--- BEGIN ---
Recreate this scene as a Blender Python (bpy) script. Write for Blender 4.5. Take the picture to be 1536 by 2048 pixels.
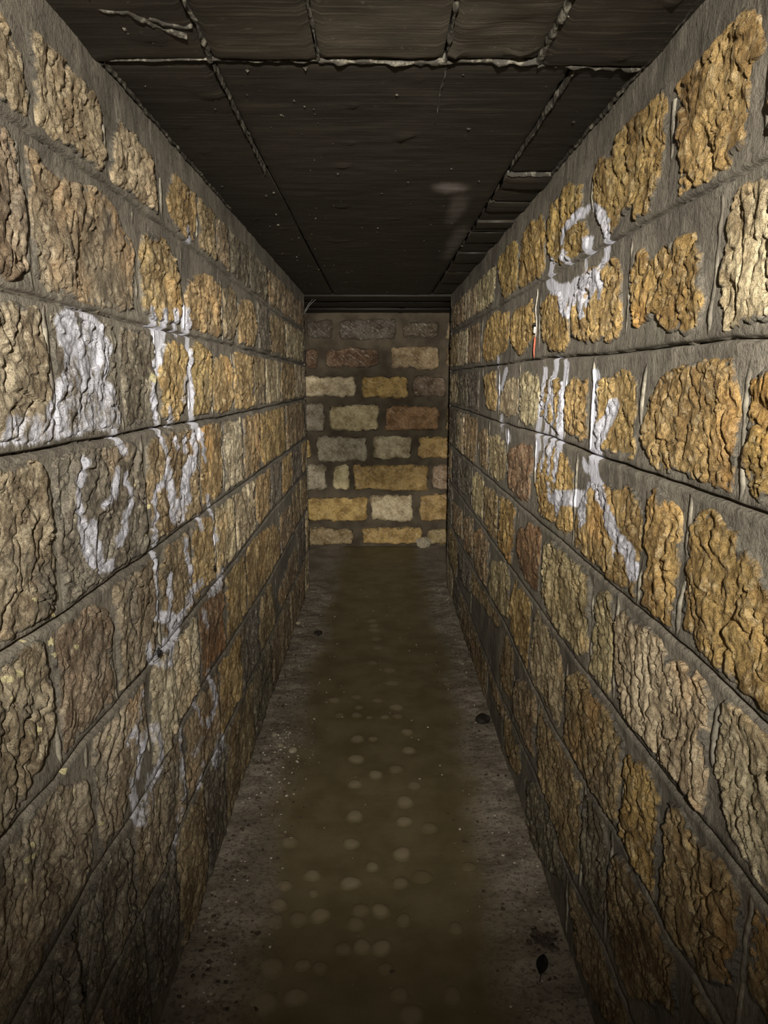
import bpy, math, random
import numpy as np
from mathutils import Vector, Matrix
for _o in list(bpy.data.objects): bpy.data.objects.remove(_o)
sc = bpy.context.scene
COL = sc.collection
R = random.Random(7)
# ---------------------------------------------------------------- camera
EYE = 1.38; XL = -0.475; XR = 0.465; ZC = 1.912; YE = 4.68; YB = 5.85; Y0 = -1.3
FPX = 1420.0
PITCH = math.atan(264 / FPX); YAW = math.atan(11 / (FPX / math.cos(PITCH)))
cam = bpy.data.cameras.new('camera'); cam.sensor_width = 36; cam.sensor_fit = 'AUTO'; cam.lens = FPX / 2048 * 36
cam.clip_start = 0.02
cam_o = bpy.data.objects.new('camera', cam); COL.objects.link(cam_o)
cam_o.location = (0, 0, EYE); cam_o.rotation_euler = (math.pi / 2 - PITCH, 0, -YAW)
sc.camera = cam_o
# ---------------------------------------------------------------- world, torch, exposure
world = bpy.data.worlds.new('world'); sc.world = world; world.use_nodes = True
world.node_tree.nodes['Background'].inputs[0].default_value = (0.5, 0.45, 0.36, 1)
world.node_tree.nodes['Background'].inputs[1].default_value = 0.004
TORCH_POS = (0.02, -0.36, 1.60); TORCH_POWER = 8.0; TORCH_AIM = (0.0, 5.85, 1.02)
# beam profile: (degrees off axis, share of light that the side walls get there)
BEAM = [(0, .064), (3, .060), (5, .085), (7, .19), (10, .48), (14, .74), (19, .88), (24, 1.2), (28, 1.75), (32, 1.6), (36, .70), (42, .10)]
def make_torch():
    l = bpy.data.lights.new('torch', 'POINT'); l.shadow_soft_size = 0.022; l.energy = 1.0; l.color = (1, .955, .88)
    o = bpy.data.objects.new('torch', l); COL.objects.link(o); o.location = TORCH_POS
    d = Vector(TORCH_AIM) - Vector(TORCH_POS); o.rotation_euler = d.to_track_quat('-Z', 'Y').to_euler()
    l.use_nodes = True; nt = l.node_tree; N = nt.nodes; L = nt.links
    em = N['Emission']
    tc = N.new('ShaderNodeTexCoord'); sp = N.new('ShaderNodeSeparateXYZ'); L.new(tc.outputs['Normal'], sp.inputs[0])
    def mt(op, a, b=None):
        n = N.new('ShaderNodeMath'); n.operation = op
        for i, v in enumerate((a, b)):
            if v is None: continue
            if isinstance(v, (int, float)): n.inputs[i].default_value = v
            else: L.new(v, n.inputs[i])
        return n.outputs[0]
    c = mt('MAXIMUM', mt('MINIMUM', mt('MULTIPLY', sp.outputs[2], -1.0), 1.0), -1.0)
    ang = mt('MULTIPLY', mt('ARCCOSINE', c), 180 / math.pi / 60)
    ramp = N.new('ShaderNodeValToRGB'); e = ramp.color_ramp.elements
    while len(e) < len(BEAM): e.new(0.5)
    for k, (a, v) in enumerate(BEAM):
        e[k].position = a / 60; e[k].color = (v / 2, v / 2, v / 2, 1)
    L.new(ang, ramp.inputs[0])
    s = mt('MAXIMUM', mt('SQRT', mt('MAXIMUM', mt('SUBTRACT', 1.0, mt('MULTIPLY', c, c)), 0.0)), math.sin(math.radians(6)))
    s3 = mt('MULTIPLY', mt('MULTIPLY', s, s), s)
    front = mt('GREATER_THAN', c, 0.5)
    L.new(mt('MULTIPLY', mt('MULTIPLY', mt('DIVIDE', ramp.outputs[0], s3), front), TORCH_POWER), em.inputs['Strength'])
make_torch()
vs = sc.view_settings
vs.view_transform = 'Standard'; vs.look = 'None'; vs.gamma = 1.0; vs.use_curve_mapping = False; vs.exposure = 1.45
sc.cycles.max_bounces = 6; sc.cycles.diffuse_bounces = 5
# ---------------------------------------------------------------- surveyed data, metres: (distance along the passage, height)
RJ=[[[0.908,1.207,1.529,2.158,3.291,4.711],[1.638,1.646,1.652,1.656,1.662,1.672]],[[0.87,1.408,1.965,4.204],[1.432,1.432,1.44,1.437]],[[0.832,1.548,1.927,2.623,4.766],[1.22,1.223,1.228,1.221,1.217]],[[0.787,0.995,1.21,1.882,2.077,4.723],[0.975,0.982,0.979,0.978,0.978,0.965]],[[0.812,0.867,1.243,1.471,1.838,2.537,4.682],[0.762,0.762,0.744,0.736,0.732,0.735,0.729]],[[0.894,0.971,1.194,1.473,1.791,2.527,3.547],[0.524,0.503,0.517,0.489,0.47,0.5,0.461]],[[1.146,1.251,1.537,1.824,2.551,3.676],[0.226,0.228,0.2,0.226,0.2,0.213]]]
LJ=[[[0.972,1.138,1.31,1.782,2.055,2.431,3.24,4.609],[1.71,1.712,1.716,1.713,1.709,1.701,1.687,1.69]],[[0.931,1.336,2.245,4.628],[1.492,1.49,1.49,1.477]],[[0.892,1.493,2.202,4.647],[1.285,1.28,1.268,1.262]],[[0.846,1.02,1.223,1.435,2.156,4.414],[1.043,1.033,1.035,1.029,1.027,1.008]],[[0.803,0.943,1.031,1.344,1.563,2.112,2.982,4.43],[0.815,0.809,0.815,0.801,0.803,0.798,0.805,0.793]],[[0.89,1.045,1.223,1.365,1.793,2.066,3.014,4.208],[0.568,0.578,0.561,0.555,0.575,0.561,0.53,0.549]],[[1.051,1.221,1.357,1.601,1.779,1.957,2.571,3.891],[0.35,0.343,0.319,0.34,0.329,0.317,0.296,0.265]]]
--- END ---
PROBLEM TO WORK ON »
Omit the pictures and give the material again, exactly and in full.

SOLUTION TO THIS PROBLEM »
Recreate this scene as a Blender Python (bpy) script. Write for Blender 4.5. Take the picture to be 1536 by 2048 pixels.
import bpy, math, random
import numpy as np
from mathutils import Vector, Matrix
for _o in list(bpy.data.objects): bpy.data.objects.remove(_o)
sc = bpy.context.scene
COL = sc.collection
R = random.Random(7)
# ---------------------------------------------------------------- camera
EYE = 1.38; XL = -0.475; XR = 0.465; ZC = 1.912; YE = 4.68; YB = 5.85; Y0 = -1.3
FPX = 1420.0
PITCH = math.atan(264 / FPX); YAW = math.atan(11 / (FPX / math.cos(PITCH)))
cam = bpy.data.cameras.new('camera'); cam.sensor_width = 36; cam.sensor_fit = 'AUTO'; cam.lens = FPX / 2048 * 36
cam.clip_start = 0.02
cam_o = bpy.data.objects.new('camera', cam); COL.objects.link(cam_o)
cam_o.location = (0, 0, EYE); cam_o.rotation_euler = (math.pi / 2 - PITCH, 0, -YAW)
sc.camera = cam_o
# ---------------------------------------------------------------- world, torch, exposure
world = bpy.data.worlds.new('world'); sc.world = world; world.use_nodes = True
world.node_tree.nodes['Background'].inputs[0].default_value = (0.5, 0.45, 0.36, 1)
world.node_tree.nodes['Background'].inputs[1].default_value = 0.004
TORCH_POS = (0.02, -0.36, 1.60); TORCH_POWER = 8.0; TORCH_AIM = (0.0, 5.85, 1.02)
# beam profile: (degrees off axis, share of light that the side walls get there)
BEAM = [(0, .064), (3, .060), (5, .085), (7, .19), (10, .48), (14, .74), (19, .88), (24, 1.2), (28, 1.75), (32, 1.6), (36, .70), (42, .10)]
def make_torch():
    l = bpy.data.lights.new('torch', 'POINT'); l.shadow_soft_size = 0.022; l.energy = 1.0; l.color = (1, .955, .88)
    o = bpy.data.objects.new('torch', l); COL.objects.link(o); o.location = TORCH_POS
    d = Vector(TORCH_AIM) - Vector(TORCH_POS); o.rotation_euler = d.to_track_quat('-Z', 'Y').to_euler()
    l.use_nodes = True; nt = l.node_tree; N = nt.nodes; L = nt.links
    em = N['Emission']
    tc = N.new('ShaderNodeTexCoord'); sp = N.new('ShaderNodeSeparateXYZ'); L.new(tc.outputs['Normal'], sp.inputs[0])
    def mt(op, a, b=None):
        n = N.new('ShaderNodeMath'); n.operation = op
        for i, v in enumerate((a, b)):
            if v is None: continue
            if isinstance(v, (int, float)): n.inputs[i].default_value = v
            else: L.new(v, n.inputs[i])
        return n.outputs[0]
    c = mt('MAXIMUM', mt('MINIMUM', mt('MULTIPLY', sp.outputs[2], -1.0), 1.0), -1.0)
    ang = mt('MULTIPLY', mt('ARCCOSINE', c), 180 / math.pi / 60)
    ramp = N.new('ShaderNodeValToRGB'); e = ramp.color_ramp.elements
    while len(e) < len(BEAM): e.new(0.5)
    for k, (a, v) in enumerate(BEAM):
        e[k].position = a / 60; e[k].color = (v / 2, v / 2, v / 2, 1)
    L.new(ang, ramp.inputs[0])
    s = mt('MAXIMUM', mt('SQRT', mt('MAXIMUM', mt('SUBTRACT', 1.0, mt('MULTIPLY', c, c)), 0.0)), math.sin(math.radians(6)))
    s3 = mt('MULTIPLY', mt('MULTIPLY', s, s), s)
    front = mt('GREATER_THAN', c, 0.5)
    L.new(mt('MULTIPLY', mt('MULTIPLY', mt('DIVIDE', ramp.outputs[0], s3), front), TORCH_POWER), em.inputs['Strength'])
make_torch()
vs = sc.view_settings
vs.view_transform = 'Standard'; vs.look = 'None'; vs.gamma = 1.0; vs.use_curve_mapping = False; vs.exposure = 1.45
sc.cycles.max_bounces = 6; sc.cycles.diffuse_bounces = 5
# ---------------------------------------------------------------- surveyed data, metres: (distance along the passage, height)
RJ=[[[0.908,1.207,1.529,2.158,3.291,4.711],[1.638,1.646,1.652,1.656,1.662,1.672]],[[0.87,1.408,1.965,4.204],[1.432,1.432,1.44,1.437]],[[0.832,1.548,1.927,2.623,4.766],[1.22,1.223,1.228,1.221,1.217]],[[0.787,0.995,1.21,1.882,2.077,4.723],[0.975,0.982,0.979,0.978,0.978,0.965]],[[0.812,0.867,1.243,1.471,1.838,2.537,4.682],[0.762,0.762,0.744,0.736,0.732,0.735,0.729]],[[0.894,0.971,1.194,1.473,1.791,2.527,3.547],[0.524,0.503,0.517,0.489,0.47,0.5,0.461]],[[1.146,1.251,1.537,1.824,2.551,3.676],[0.226,0.228,0.2,0.226,0.2,0.213]]]
LJ=[[[0.972,1.138,1.31,1.782,2.055,2.431,3.24,4.609],[1.71,1.712,1.716,1.713,1.709,1.701,1.687,1.69]],[[0.931,1.336,2.245,4.628],[1.492,1.49,1.49,1.477]],[[0.892,1.493,2.202,4.647],[1.285,1.28,1.268,1.262]],[[0.846,1.02,1.223,1.435,2.156,4.414],[1.043,1.033,1.035,1.029,1.027,1.008]],[[0.803,0.943,1.031,1.344,1.563,2.112,2.982,4.43],[0.815,0.809,0.815,0.801,0.803,0.798,0.805,0.793]],[[0.89,1.045,1.223,1.365,1.793,2.066,3.014,4.208],[0.568,0.578,0.561,0.555,0.575,0.561,0.53,0.549]],[[1.051,1.221,1.357,1.601,1.779,1.957,2.571,3.891],[0.35,0.343,0.319,0.34,0.329,0.317,0.296,0.265]]]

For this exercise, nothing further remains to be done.